__EXERCISE REQUIREMENTS__:
Leave out the pictures; transcribe all else exactly.

— start of EXERCISE DATA —

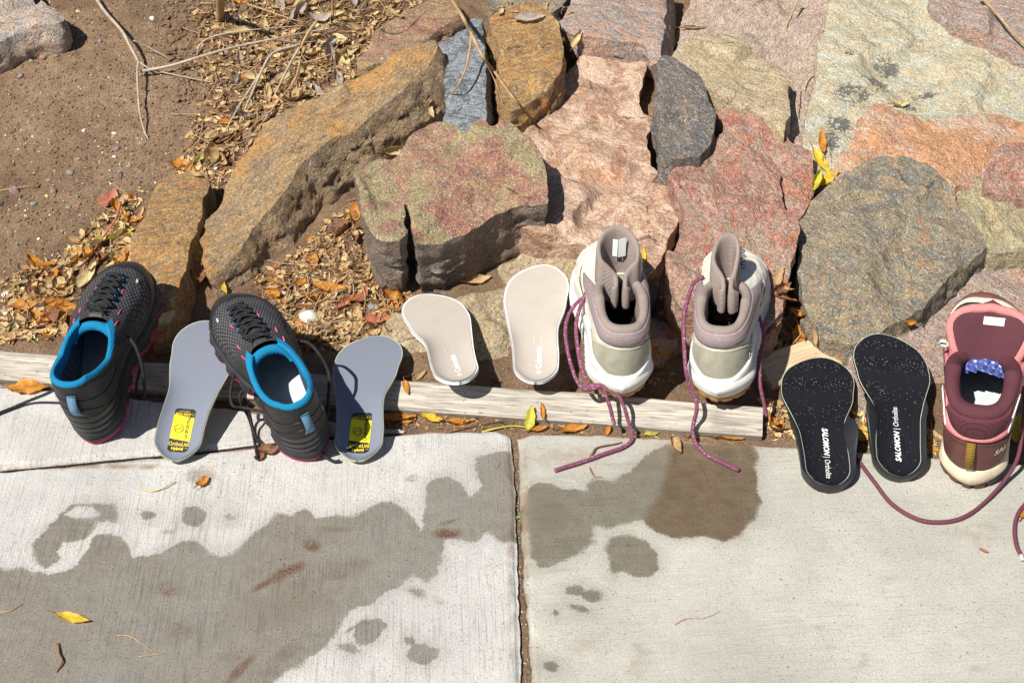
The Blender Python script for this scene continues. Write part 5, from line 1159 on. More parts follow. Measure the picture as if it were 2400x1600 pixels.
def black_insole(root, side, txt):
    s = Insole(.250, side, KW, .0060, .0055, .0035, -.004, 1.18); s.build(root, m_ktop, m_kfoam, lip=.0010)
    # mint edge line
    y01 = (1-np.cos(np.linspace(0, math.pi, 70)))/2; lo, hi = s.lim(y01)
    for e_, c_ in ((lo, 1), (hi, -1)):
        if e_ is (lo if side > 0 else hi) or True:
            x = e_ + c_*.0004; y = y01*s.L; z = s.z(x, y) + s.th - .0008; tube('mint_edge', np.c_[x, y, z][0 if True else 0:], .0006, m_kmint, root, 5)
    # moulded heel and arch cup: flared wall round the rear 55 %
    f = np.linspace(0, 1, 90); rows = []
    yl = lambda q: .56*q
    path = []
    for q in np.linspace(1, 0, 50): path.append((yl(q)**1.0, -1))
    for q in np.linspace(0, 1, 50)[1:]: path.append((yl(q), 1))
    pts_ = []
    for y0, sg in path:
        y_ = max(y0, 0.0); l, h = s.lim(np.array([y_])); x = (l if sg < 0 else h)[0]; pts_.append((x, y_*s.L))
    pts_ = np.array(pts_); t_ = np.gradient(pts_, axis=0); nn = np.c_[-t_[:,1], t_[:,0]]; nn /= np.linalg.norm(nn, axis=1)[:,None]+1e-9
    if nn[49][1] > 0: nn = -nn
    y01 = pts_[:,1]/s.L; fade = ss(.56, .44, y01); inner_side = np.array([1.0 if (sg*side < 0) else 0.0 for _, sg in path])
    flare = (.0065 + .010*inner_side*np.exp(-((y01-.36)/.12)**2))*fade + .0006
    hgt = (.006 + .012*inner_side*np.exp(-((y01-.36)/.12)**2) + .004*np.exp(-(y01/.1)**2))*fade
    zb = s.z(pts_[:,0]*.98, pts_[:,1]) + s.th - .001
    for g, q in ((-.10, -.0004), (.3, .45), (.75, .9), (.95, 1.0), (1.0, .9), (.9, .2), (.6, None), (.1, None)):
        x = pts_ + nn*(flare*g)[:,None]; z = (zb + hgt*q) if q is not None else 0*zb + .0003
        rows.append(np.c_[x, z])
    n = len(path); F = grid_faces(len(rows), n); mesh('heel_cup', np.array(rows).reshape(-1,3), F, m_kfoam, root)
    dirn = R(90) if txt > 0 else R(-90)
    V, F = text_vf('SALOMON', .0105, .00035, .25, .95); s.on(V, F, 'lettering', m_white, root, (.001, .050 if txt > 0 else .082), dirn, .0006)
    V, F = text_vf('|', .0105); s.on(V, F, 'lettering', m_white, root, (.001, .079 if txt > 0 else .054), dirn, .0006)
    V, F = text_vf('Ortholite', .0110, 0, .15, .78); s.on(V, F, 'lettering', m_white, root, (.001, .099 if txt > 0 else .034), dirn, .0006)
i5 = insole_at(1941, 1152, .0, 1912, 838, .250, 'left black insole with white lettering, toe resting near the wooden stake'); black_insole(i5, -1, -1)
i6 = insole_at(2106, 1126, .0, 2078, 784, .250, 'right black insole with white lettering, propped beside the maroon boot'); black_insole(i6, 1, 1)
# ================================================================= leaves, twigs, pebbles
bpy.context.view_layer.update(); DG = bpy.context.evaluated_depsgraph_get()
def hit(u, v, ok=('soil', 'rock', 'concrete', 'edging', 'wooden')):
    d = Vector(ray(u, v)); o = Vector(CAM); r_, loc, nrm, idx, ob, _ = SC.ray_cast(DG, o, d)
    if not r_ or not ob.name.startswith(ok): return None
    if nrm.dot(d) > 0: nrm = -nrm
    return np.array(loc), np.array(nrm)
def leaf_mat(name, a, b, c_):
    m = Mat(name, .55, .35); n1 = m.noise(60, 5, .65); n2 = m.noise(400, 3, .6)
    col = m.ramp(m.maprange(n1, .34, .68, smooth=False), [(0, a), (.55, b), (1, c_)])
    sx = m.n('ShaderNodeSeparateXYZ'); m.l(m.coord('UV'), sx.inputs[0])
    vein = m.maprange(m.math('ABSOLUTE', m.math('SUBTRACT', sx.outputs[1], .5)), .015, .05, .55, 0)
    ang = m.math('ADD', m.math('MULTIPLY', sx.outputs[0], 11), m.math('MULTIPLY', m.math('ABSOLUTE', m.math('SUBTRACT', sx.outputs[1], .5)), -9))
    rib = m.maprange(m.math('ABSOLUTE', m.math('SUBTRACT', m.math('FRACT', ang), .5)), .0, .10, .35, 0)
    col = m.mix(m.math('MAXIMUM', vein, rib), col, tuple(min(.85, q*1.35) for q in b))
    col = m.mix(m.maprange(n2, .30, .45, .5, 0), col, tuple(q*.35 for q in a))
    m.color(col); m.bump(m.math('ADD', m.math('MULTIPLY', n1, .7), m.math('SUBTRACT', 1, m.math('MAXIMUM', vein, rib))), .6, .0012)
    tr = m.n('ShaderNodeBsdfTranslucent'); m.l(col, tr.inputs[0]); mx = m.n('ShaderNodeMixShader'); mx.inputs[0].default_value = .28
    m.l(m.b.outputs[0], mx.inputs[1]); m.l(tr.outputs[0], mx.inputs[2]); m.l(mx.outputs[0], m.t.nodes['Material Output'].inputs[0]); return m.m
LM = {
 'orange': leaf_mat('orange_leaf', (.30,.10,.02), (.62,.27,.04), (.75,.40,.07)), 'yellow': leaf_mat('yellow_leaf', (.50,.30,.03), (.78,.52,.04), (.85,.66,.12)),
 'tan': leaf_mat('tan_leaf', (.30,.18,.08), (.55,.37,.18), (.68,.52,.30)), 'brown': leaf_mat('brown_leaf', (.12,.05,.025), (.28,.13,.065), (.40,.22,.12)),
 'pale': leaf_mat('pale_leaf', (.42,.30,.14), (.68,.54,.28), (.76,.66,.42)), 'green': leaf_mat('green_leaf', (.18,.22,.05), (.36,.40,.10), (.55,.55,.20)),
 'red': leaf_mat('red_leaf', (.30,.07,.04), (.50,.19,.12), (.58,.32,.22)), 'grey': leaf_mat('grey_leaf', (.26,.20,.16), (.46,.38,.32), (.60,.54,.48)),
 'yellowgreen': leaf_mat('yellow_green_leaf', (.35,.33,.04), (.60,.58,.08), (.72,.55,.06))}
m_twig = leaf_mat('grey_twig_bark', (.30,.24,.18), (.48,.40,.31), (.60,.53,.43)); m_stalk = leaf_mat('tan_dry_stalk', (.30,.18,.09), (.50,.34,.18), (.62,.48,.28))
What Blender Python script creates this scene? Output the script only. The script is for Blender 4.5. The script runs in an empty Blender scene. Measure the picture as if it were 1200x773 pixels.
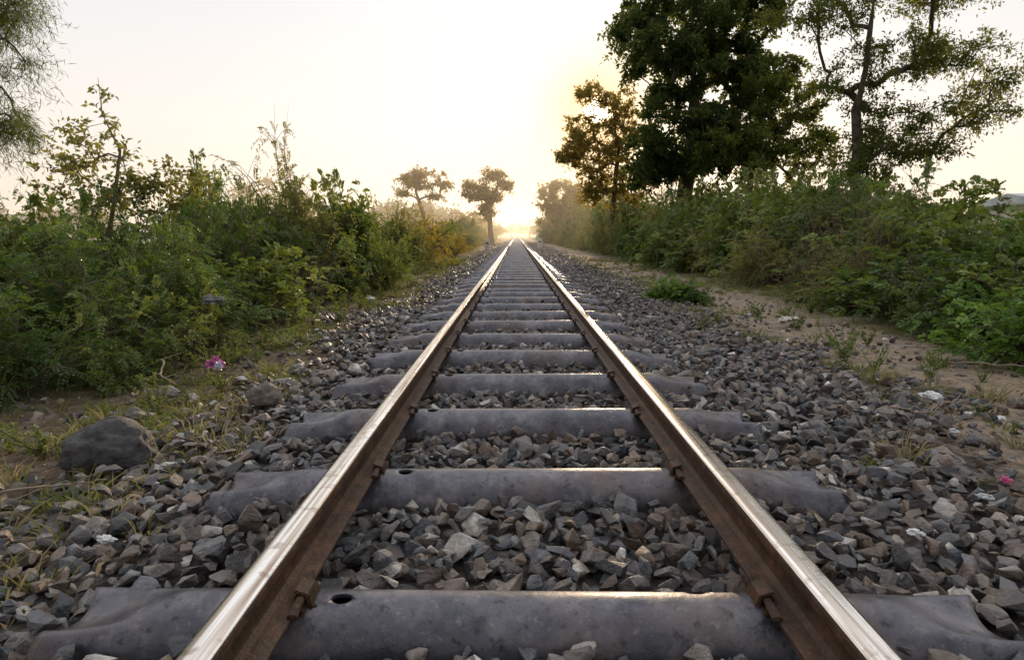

— end of EXERCISE DATA —

__ANSWER TO THE TASK__:
The Blender Python script for this scene continues. Write part 5, from line 1159 on. More parts follow. Measure the picture as if it were 2400x1600 pixels.
def black_insole(root, side, txt):
    s = Insole(.250, side, KW, .0060, .0055, .0035, -.004, 1.18); s.build(root, m_ktop, m_kfoam, lip=.0010)
    # mint edge line
    y01 = (1-np.cos(np.linspace(0, math.pi, 70)))/2; lo, hi = s.lim(y01)
    for e_, c_ in ((lo, 1), (hi, -1)):
        if e_ is (lo if side > 0 else hi) or True:
            x = e_ + c_*.0004; y = y01*s.L; z = s.z(x, y) + s.th - .0008; tube('mint_edge', np.c_[x, y, z][0 if True else 0:], .0006, m_kmint, root, 5)
    # moulded heel and arch cup: flared wall round the rear 55 %
    f = np.linspace(0, 1, 90); rows = []
    yl = lambda q: .56*q
    path = []
    for q in np.linspace(1, 0, 50): path.append((yl(q)**1.0, -1))
    for q in np.linspace(0, 1, 50)[1:]: path.append((yl(q), 1))
    pts_ = []
    for y0, sg in path:
        y_ = max(y0, 0.0); l, h = s.lim(np.array([y_])); x = (l if sg < 0 else h)[0]; pts_.append((x, y_*s.L))
    pts_ = np.array(pts_); t_ = np.gradient(pts_, axis=0); nn = np.c_[-t_[:,1], t_[:,0]]; nn /= np.linalg.norm(nn, axis=1)[:,None]+1e-9
    if nn[49][1] > 0: nn = -nn
    y01 = pts_[:,1]/s.L; fade = ss(.56, .44, y01); inner_side = np.array([1.0 if (sg*side < 0) else 0.0 for _, sg in path])
    flare = (.0065 + .010*inner_side*np.exp(-((y01-.36)/.12)**2))*fade + .0006
    hgt = (.006 + .012*inner_side*np.exp(-((y01-.36)/.12)**2) + .004*np.exp(-(y01/.1)**2))*fade
    zb = s.z(pts_[:,0]*.98, pts_[:,1]) + s.th - .001
    for g, q in ((-.10, -.0004), (.3, .45), (.75, .9), (.95, 1.0), (1.0, .9), (.9, .2), (.6, None), (.1, None)):
        x = pts_ + nn*(flare*g)[:,None]; z = (zb + hgt*q) if q is not None else 0*zb + .0003
        rows.append(np.c_[x, z])
    n = len(path); F = grid_faces(len(rows), n); mesh('heel_cup', np.array(rows).reshape(-1,3), F, m_kfoam, root)
    dirn = R(90) if txt > 0 else R(-90)
    V, F = text_vf('SALOMON', .0105, .00035, .25, .95); s.on(V, F, 'lettering', m_white, root, (.001, .050 if txt > 0 else .082), dirn, .0006)
    V, F = text_vf('|', .0105); s.on(V, F, 'lettering', m_white, root, (.001, .079 if txt > 0 else .054), dirn, .0006)
    V, F = text_vf('Ortholite', .0110, 0, .15, .78); s.on(V, F, 'lettering', m_white, root, (.001, .099 if txt > 0 else .034), dirn, .0006)
i5 = insole_at(1941, 1152, .0, 1912, 838, .250, 'left black insole with white lettering, toe resting near the wooden stake'); black_insole(i5, -1, -1)
i6 = insole_at(2106, 1126, .0, 2078, 784, .250, 'right black insole with white lettering, propped beside the maroon boot'); black_insole(i6, 1, 1)
# ================================================================= leaves, twigs, pebbles
bpy.context.view_layer.update(); DG = bpy.context.evaluated_depsgraph_get()
def hit(u, v, ok=('soil', 'rock', 'concrete', 'edging', 'wooden')):
    d = Vector(ray(u, v)); o = Vector(CAM); r_, loc, nrm, idx, ob, _ = SC.ray_cast(DG, o, d)
    if not r_ or not ob.name.startswith(ok): return None
    if nrm.dot(d) > 0: nrm = -nrm
    return np.array(loc), np.array(nrm)
def leaf_mat(name, a, b, c_):
    m = Mat(name, .55, .35); n1 = m.noise(60, 5, .65); n2 = m.noise(400, 3, .6)
    col = m.ramp(m.maprange(n1, .34, .68, smooth=False), [(0, a), (.55, b), (1, c_)])
    sx = m.n('ShaderNodeSeparateXYZ'); m.l(m.coord('UV'), sx.inputs[0])
    vein = m.maprange(m.math('ABSOLUTE', m.math('SUBTRACT', sx.outputs[1], .5)), .015, .05, .55, 0)
    ang = m.math('ADD', m.math('MULTIPLY', sx.outputs[0], 11), m.math('MULTIPLY', m.math('ABSOLUTE', m.math('SUBTRACT', sx.outputs[1], .5)), -9))
    rib = m.maprange(m.math('ABSOLUTE', m.math('SUBTRACT', m.math('FRACT', ang), .5)), .0, .10, .35, 0)
    col = m.mix(m.math('MAXIMUM', vein, rib), col, tuple(min(.85, q*1.35) for q in b))
    col = m.mix(m.maprange(n2, .30, .45, .5, 0), col, tuple(q*.35 for q in a))
    m.color(col); m.bump(m.math('ADD', m.math('MULTIPLY', n1, .7), m.math('SUBTRACT', 1, m.math('MAXIMUM', vein, rib))), .6, .0012)
    tr = m.n('ShaderNodeBsdfTranslucent'); m.l(col, tr.inputs[0]); mx = m.n('ShaderNodeMixShader'); mx.inputs[0].default_value = .28
    m.l(m.b.outputs[0], mx.inputs[1]); m.l(tr.outputs[0], mx.inputs[2]); m.l(mx.outputs[0], m.t.nodes['Material Output'].inputs[0]); return m.m
LM = {
 'orange': leaf_mat('orange_leaf', (.30,.10,.02), (.62,.27,.04), (.75,.40,.07)), 'yellow': leaf_mat('yellow_leaf', (.50,.30,.03), (.78,.52,.04), (.85,.66,.12)),
 'tan': leaf_mat('tan_leaf', (.30,.18,.08), (.55,.37,.18), (.68,.52,.30)), 'brown': leaf_mat('brown_leaf', (.12,.05,.025), (.28,.13,.065), (.40,.22,.12)),
 'pale': leaf_mat('pale_leaf', (.42,.30,.14), (.68,.54,.28), (.76,.66,.42)), 'green': leaf_mat('green_leaf', (.18,.22,.05), (.36,.40,.10), (.55,.55,.20)),
 'red': leaf_mat('red_leaf', (.30,.07,.04), (.50,.19,.12), (.58,.32,.22)), 'grey': leaf_mat('grey_leaf', (.26,.20,.16), (.46,.38,.32), (.60,.54,.48)),
 'yellowgreen': leaf_mat('yellow_green_leaf', (.35,.33,.04), (.60,.58,.08), (.72,.55,.06))}
m_twig = leaf_mat('grey_twig_bark', (.30,.24,.18), (.48,.40,.31), (.60,.53,.43)); m_stalk = leaf_mat('tan_dry_stalk', (.30,.18,.09), (.50,.34,.18), (.62,.48,.28))
What Blender Python script creates this scene? Output the script only. The script is for Blender 4.5. The script runs in an empty Blender scene. Measure the picture as if it were 1200x773 pixels.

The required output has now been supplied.